São manuscritos, fotos, recortes de jornal, cartazes e programas de peças antigas.

Segundo Kiko, a família busca parcerias, em especial com universidades, para cuidar do acervo, terminar sua digitalização e futuramente disponibilizar o material ao acesso do público. "Entendo que é da maior importância o acesso a essa obra. Então tem muita coisa para se fazer."

Muito da biografia e da obra de Plínio pode ser visto em www.pliniomarcos.com. Mas o site não é atualizado há cerca de cinco anos, diz Kiko. "O conteúdo infelizmente não evoluiu. E é uma plataforma antiga, a tecnologia precisa ser atualizada."

Também há o desejo de publicar todo o trabalho do dramaturgo. Em 1997, antes de sua morte, foi firmado um acordo com a Funarte para a edição da obra completa. Mas, em 2007, o projeto foi encerrado, pois "venceu o prazo da compra dos direitos de publicação", afirma à Folha, por e-mail, Francisco Bosco, presidente do órgão.

"A Funarte está em conversas já avançadas para retomar o projeto –mas falta acertar alguns pontos fundamentais. Até o final deste mês espero ter uma posição definitiva."

MOSTRAS

As oito décadas do dramaturgo dos marginalizados serão celebradas na mostra "Projeto Plínio Marcos - 80 Anos", que começa nesta quarta (16), em São Paulo.

São quatro montagens de textos do autor, além da estreia do monólogo "Plínio", no qual Roberto Bomtempo interpreta o dramaturgo.

Também haverá uma exposição com fotos e figurinos e um debate, que abre a programação, com artistas que trabalharam com Plínio ou foram influenciados por sua obra, explica Silvio Guindane, idealizador da mostra.

São nomes como Milton Gonçalves, Ary Toledo e Tanah Corrêa, amigos próximos do dramaturgo. Uma das montagens, "Prisioneiro de uma Canção" (2000), foi roteirizada e musicada por Leo Lama, filho do autor, a partir de textos do pai. "Agora eu vejo o Plínio mais como um parceiro", diz Lama.

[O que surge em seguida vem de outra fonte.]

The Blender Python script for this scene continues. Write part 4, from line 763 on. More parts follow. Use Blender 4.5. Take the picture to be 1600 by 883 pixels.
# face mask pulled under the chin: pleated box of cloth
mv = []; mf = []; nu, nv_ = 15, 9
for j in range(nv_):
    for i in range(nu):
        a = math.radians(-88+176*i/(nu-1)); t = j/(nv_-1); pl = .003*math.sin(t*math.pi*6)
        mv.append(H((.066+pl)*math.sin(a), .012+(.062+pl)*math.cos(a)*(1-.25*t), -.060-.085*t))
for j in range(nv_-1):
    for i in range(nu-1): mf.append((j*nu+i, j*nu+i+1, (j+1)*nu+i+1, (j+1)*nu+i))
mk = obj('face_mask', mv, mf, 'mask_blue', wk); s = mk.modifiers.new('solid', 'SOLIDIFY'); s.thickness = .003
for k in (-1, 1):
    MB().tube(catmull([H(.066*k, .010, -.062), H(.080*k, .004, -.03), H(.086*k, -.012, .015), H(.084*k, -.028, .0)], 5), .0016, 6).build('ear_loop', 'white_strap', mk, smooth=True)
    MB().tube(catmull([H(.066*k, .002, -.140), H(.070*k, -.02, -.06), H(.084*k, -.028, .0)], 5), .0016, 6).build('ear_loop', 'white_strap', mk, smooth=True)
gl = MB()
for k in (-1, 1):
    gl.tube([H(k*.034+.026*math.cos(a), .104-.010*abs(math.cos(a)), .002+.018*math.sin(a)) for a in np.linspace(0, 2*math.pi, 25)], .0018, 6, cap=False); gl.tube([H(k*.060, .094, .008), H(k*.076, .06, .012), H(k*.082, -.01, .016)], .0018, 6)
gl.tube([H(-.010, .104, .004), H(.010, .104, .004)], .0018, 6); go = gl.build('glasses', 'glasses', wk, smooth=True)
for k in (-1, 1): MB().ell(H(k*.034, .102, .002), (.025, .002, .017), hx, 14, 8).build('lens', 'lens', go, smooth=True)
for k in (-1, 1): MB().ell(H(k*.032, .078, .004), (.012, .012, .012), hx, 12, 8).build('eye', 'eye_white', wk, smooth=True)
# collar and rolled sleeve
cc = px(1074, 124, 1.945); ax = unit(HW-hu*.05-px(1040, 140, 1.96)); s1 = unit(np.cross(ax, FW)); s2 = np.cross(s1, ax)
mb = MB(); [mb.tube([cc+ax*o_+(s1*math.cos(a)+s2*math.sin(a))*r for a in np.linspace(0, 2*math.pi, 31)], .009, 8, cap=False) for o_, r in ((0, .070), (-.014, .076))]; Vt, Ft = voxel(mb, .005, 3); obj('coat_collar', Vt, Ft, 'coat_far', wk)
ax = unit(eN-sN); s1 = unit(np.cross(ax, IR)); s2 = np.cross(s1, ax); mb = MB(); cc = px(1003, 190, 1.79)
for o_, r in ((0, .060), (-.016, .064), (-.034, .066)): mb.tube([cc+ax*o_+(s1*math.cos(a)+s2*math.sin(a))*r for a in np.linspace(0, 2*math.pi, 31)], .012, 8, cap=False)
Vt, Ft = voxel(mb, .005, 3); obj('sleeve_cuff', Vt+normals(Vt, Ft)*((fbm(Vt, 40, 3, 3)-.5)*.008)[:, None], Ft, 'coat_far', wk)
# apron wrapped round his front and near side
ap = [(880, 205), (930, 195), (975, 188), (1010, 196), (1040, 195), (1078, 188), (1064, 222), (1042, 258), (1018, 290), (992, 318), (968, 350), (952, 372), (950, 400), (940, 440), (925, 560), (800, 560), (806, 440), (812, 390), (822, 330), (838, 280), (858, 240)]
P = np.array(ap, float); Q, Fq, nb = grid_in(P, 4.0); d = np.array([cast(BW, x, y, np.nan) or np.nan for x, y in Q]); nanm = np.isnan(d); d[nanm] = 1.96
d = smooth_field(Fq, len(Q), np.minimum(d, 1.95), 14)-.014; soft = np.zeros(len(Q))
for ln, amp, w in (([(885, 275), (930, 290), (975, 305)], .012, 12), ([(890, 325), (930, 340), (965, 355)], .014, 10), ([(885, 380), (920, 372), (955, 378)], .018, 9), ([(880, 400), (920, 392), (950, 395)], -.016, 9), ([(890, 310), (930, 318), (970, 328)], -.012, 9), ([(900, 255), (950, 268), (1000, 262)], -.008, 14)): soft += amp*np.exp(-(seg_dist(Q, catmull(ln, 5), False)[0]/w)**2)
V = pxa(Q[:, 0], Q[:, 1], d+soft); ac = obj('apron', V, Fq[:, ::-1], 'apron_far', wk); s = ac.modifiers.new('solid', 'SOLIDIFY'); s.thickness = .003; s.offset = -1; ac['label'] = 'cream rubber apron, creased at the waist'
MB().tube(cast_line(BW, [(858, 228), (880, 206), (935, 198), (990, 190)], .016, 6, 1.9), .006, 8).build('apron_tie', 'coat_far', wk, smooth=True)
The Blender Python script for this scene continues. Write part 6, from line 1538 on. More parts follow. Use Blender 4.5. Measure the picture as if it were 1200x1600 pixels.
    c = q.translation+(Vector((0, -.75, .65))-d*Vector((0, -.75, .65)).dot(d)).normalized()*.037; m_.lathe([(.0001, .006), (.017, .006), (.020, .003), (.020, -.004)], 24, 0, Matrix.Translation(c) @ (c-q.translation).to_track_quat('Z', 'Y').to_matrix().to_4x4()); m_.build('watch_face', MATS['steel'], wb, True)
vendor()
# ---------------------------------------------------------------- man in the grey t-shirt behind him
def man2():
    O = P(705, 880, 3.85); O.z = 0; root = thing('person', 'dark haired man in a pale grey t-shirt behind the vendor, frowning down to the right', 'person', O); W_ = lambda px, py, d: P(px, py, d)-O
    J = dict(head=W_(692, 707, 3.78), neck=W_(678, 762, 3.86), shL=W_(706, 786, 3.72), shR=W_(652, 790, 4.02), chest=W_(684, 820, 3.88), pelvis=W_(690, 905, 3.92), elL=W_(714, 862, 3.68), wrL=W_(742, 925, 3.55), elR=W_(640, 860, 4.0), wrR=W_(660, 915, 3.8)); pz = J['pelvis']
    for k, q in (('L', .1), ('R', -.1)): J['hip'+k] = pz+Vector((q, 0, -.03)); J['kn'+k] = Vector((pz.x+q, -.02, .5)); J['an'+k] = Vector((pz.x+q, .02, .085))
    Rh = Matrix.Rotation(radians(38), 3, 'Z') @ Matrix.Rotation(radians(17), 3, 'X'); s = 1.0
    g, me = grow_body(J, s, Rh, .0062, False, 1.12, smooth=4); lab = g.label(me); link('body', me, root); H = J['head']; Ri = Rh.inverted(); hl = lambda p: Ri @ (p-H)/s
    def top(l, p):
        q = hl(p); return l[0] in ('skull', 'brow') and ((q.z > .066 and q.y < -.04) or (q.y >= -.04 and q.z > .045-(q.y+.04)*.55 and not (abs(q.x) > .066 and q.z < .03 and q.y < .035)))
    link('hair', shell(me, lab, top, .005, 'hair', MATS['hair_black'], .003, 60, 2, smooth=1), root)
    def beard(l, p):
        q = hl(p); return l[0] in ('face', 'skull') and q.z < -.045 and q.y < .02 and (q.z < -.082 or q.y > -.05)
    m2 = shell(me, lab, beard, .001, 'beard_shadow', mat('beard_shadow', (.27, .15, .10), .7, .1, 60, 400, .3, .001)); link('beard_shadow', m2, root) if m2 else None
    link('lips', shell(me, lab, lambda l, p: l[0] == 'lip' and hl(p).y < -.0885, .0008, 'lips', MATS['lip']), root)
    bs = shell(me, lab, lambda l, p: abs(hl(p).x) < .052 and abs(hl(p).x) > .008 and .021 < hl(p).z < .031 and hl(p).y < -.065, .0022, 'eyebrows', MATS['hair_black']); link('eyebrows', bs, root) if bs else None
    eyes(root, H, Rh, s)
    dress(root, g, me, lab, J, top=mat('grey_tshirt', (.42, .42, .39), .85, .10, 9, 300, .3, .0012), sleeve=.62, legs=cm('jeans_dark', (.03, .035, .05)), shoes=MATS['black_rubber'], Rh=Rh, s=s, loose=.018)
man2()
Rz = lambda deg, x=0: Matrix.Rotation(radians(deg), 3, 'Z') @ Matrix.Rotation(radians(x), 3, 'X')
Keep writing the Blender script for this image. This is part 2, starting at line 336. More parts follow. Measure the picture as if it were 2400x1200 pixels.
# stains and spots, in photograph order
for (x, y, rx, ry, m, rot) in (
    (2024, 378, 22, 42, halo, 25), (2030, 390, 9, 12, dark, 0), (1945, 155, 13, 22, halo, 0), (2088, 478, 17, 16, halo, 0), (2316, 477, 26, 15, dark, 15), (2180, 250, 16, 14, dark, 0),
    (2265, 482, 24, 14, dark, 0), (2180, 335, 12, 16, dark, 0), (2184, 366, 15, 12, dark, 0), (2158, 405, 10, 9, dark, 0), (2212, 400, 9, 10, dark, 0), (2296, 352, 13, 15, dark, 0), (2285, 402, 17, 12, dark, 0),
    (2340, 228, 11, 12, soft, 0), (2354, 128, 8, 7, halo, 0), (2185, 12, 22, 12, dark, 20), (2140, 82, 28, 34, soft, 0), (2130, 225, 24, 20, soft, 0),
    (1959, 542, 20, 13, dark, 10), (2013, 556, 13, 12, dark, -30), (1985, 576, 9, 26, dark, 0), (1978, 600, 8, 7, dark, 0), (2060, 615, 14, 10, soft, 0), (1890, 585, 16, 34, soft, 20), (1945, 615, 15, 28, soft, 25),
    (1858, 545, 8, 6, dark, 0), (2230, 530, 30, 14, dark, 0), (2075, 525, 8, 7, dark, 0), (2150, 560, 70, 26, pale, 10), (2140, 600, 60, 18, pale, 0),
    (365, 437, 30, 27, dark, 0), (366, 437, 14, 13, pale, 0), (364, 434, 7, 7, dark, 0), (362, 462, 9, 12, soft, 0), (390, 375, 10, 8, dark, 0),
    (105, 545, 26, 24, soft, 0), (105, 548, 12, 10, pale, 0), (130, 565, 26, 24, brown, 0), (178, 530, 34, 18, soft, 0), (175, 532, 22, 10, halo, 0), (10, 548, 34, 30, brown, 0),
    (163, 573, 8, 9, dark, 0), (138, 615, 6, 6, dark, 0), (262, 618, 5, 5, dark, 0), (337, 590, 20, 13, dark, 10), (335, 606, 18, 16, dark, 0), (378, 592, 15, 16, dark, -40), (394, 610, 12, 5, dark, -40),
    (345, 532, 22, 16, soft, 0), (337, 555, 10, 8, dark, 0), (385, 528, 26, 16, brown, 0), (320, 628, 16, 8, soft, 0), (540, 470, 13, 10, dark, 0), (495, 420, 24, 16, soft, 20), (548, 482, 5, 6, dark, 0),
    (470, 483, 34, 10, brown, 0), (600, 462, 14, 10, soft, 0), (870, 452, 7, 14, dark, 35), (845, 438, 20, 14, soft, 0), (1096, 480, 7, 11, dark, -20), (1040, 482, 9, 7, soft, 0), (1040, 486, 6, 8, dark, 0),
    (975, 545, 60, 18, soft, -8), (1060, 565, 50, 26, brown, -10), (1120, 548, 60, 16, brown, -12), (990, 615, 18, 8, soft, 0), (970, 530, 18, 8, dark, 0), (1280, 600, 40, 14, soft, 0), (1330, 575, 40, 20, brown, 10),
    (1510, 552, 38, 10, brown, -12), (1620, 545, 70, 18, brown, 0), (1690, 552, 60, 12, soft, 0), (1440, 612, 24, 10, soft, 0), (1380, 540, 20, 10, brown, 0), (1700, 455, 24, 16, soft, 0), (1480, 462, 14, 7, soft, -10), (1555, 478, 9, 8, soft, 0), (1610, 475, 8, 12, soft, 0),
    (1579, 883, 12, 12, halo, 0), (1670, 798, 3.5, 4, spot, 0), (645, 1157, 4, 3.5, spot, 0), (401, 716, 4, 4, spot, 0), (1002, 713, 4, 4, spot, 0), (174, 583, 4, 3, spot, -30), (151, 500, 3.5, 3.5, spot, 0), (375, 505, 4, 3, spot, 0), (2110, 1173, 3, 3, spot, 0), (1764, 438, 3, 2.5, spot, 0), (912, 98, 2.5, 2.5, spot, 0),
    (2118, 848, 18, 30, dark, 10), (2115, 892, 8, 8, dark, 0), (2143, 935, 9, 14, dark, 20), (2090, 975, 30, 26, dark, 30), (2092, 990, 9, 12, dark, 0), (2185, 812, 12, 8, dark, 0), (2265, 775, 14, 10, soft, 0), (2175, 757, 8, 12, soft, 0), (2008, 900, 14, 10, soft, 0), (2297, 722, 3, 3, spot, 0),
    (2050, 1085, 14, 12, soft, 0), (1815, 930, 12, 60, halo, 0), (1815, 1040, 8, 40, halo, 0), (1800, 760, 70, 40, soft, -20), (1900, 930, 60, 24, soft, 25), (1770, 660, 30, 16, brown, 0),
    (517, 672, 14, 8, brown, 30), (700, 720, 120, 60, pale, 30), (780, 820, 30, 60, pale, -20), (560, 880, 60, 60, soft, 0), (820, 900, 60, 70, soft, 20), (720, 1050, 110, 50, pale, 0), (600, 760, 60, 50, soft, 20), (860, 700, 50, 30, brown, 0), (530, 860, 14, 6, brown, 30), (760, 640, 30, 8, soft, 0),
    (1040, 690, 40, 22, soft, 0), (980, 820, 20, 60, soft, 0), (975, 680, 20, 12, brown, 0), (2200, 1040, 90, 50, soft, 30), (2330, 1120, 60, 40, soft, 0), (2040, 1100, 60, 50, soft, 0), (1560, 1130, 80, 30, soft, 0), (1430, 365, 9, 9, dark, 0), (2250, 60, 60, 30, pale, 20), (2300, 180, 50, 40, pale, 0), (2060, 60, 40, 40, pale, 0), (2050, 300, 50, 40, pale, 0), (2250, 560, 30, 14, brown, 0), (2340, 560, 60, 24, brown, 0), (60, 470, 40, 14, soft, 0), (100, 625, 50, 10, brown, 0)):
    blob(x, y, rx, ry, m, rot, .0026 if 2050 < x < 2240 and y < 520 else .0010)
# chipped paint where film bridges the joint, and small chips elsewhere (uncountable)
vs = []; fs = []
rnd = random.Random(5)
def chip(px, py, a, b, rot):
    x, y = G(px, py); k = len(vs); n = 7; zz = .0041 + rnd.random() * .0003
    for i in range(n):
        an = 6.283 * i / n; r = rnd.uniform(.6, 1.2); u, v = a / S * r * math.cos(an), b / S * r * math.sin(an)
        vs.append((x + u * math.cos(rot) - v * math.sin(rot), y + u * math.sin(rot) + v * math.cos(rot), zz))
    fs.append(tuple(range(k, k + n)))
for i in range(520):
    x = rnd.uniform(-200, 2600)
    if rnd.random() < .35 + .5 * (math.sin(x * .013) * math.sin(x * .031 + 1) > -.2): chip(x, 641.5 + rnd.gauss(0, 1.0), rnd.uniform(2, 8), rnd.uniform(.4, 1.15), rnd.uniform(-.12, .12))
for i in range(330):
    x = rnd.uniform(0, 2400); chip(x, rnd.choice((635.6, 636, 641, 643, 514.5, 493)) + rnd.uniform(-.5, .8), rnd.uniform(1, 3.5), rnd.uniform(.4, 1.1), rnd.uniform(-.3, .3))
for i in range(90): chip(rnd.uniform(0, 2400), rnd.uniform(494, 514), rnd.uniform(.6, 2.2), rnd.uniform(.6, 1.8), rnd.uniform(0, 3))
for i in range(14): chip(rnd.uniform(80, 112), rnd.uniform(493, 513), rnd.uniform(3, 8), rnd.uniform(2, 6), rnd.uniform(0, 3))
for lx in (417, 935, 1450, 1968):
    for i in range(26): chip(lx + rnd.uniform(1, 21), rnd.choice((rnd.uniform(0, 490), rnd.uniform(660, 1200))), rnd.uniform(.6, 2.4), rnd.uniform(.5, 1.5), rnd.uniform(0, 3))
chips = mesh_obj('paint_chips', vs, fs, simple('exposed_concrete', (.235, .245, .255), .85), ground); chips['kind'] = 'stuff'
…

A ideia é que, passada a mostra, as montagens façam temporada no Rio, em São Paulo e em Santos, e depois circulem por outras cidades brasileiras, conta Guindane –ainda não há, contudo, datas para as futuras sessões

No Rio, outro projeto, que também tem início nesta quarta, celebra a obra do dramaturgo: "Os Proibidos", dirigido por Aderbal Freire-Filho, traz leituras, palestras e uma exposição sobre trabalhos em teatro que foram censuradas durante a ditadura militar brasileira.

Dentro da programação, haverá a estreia de "Abajur Lilás", texto de Plínio, em montagem dirigida por Renato Carrera.